Shelley’s final line is likewise the culmination of his argument. His rhetorical question leads to a now all-but-inevitable answer. If the world is naturally paired together, for the listener to reject him would therefore be unnatural, even cruel. It’s telling that Shelley doesn’t use any aggressive or powerful living images in his poem – he doesn’t use animals or the fourth element of fire to convey his ideas, the closest he comes is the intensity of sunlight yet it simply “clasps” the earth. To be overly aggressive would weaken his syllogism[1]. The elements themselves are paired into masculine and feminine, according to the classical categories. In the first stanza, air and water, the feminine, are explored. Then, in a perfect balancing act the second stanza uses earth and light, the masculine. Shelley’s rhyming, too, uses a combination of masculine and feminine rhymes.  This, however, is not perfectly balanced, but becomes slightly more masculine towards the end (“earth”/”worth”, “sea”/”me”) as the final persuasion intensifies and his desire to control the outcome increases.

While Shelley becomes (slightly) more intense towards the end as he heightens his persuasion, Barrett-Browning’s final lines feel like a settling back, a release or relaxing after the intensity of the exclamation, or sexual expression. She writes using a Petrarchan sonnet form, positioning her poem as a traditional expression of love but also confining her love and passion in the regularity of its formal expectations. Conforming to external restraints, however, allows her vocabulary more freedom to express the bounds of her passion, almost as though she is within a safe space – the privacy of her letters to her lover – but still (just) within the bounds of propriety, as a Victorian woman must be. Barrett-Browning’s experience of love is also a deeply disruptive force, echoing the way many Victorian women must have felt. Having been told all their lives to err towards restraint, denying passion, to fall deeply and passionately in love is a dramatic and intense moment. Her natural imagery has echoes of the Bible’s ‘Song of Solomon’, using religious allusion to legitimise her feelings – the reference to the “palm-tree” and the use of the tree/vine feeding from one another. As Shelley uses his rhymes to become more persuasive, Barrett-Browning uses rhythm to become more forceful. In addition to the imperatives “renew”, “rustle”, “set thy trunk”, line 11 changes the rhythm, dropping momentarily out of the confines of the sonnet into a joyful passion with her lover.

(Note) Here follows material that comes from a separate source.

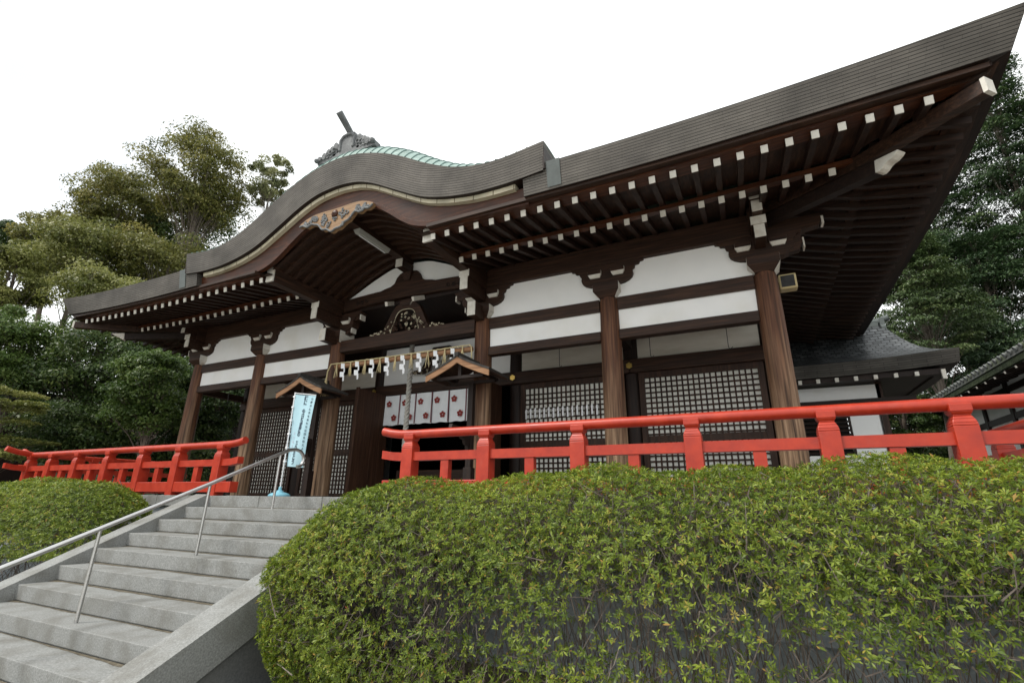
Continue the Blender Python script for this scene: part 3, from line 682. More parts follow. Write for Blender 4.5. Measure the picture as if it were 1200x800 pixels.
k = MB(); k.tube([(0, yo+0.1, zb_+0.40), (0, yo-0.03, zb_+0.49), (0, yo-0.30, zb_+0.66)], [0.06,0.062,0.066], 14)
k.build('horn_tile', M['tile_grey'], og)
mb = MB(); mb.tube([(0, yo+0.15, zb_+0.02), (0, 0.2, zb_+0.12), (0, 1.8, zb_+0.2)], 0.16, 12); mb.build('gable_ridge', M['verdigris'], roof)
# main roof planes (hipped, slightly concave) up to the ridge
RX, RY, RZ = 3.6, 4.45, 8.2
def roof_pt(e, r_, t): return tuple((Vector(e)*(1-t)+Vector(r_)*t)-Vector((0, 0, 0.55*math.sin(math.pi*t))))
ts = [0,0.03,0.08,0.15,0.25,0.4,0.55,0.7,0.85,1]
mb = MB()
for s0, xa, xb in ((1, -XE, -3.6), (1, 3.6, XE)):
    rows = []
    for i in range(25):
        x = xa+(xb-xa)*i/24; rows.append([roof_pt((x, YE+0.004, 4.517+lift(x)), (x/XE*RX, RY, RZ), t) for t in ts])
    mb.grid(rows, 0, None, True, True)
rows = []
for i in range(25):
    x = -3.6+7.2*i/24; rows.append([roof_pt((x, YE, 4.517), (x/XE*RX, RY, RZ), t) for t in (0.36,0.45,0.55,0.7,0.85,1)])
mb.grid(rows, 0, None, True, True)
rows = []
for i in range(41):
    x = -XE+2*XE*i/40; rows.append([roof_pt((x, YB, 4.517+lift(x)), (x/XE*RX, RY, RZ), t) for t in ts])
mb.grid(rows, 0, None, True, False)
for s in (-1, 1):
    rows = []
    for i in range(41):
        y = YE+(YB-YE)*i/40; rows.append([roof_pt((s*XE, y, 4.517+Lf(min(y-YE, YB-y))), (s*RX, RY, RZ), t) for t in ts])
    mb.grid(rows, 0, None, True, s < 0)
mb.build('copper_roof', M['verdigris'], roof)
mb = MB(); mb.tube([(-RX-0.3, RY, RZ), (RX+0.3, RY, RZ)], 0.28, 12); mb.build('main_ridge', M['tile_grey'], roof)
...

Shelley’s pastoral poem with its persuasive tone makes love seem natural and inevitable, in a tradition of poems of this kind, contrary to contemporary social restraints which are unnaturally constructed. Given Shelley’s advocacy for free love and his scandalous sexual behaviour at the time, however, the natural freedom he is describing could be more self-serving, as the images point to the idea of union and the passion that Barrett-Browning describes, but not marriage. Both poets challenge contemporary expectations of romance governed by restraint yet, in part because of its directed nature and its passionate language, Barrett-Browning’s feels the more genuinely in love.

[1] “Syllogism” – a logical argument drawing a conclusion. In Shelley’s case, everything in nature is coupled together so it would be natural for us to do the same.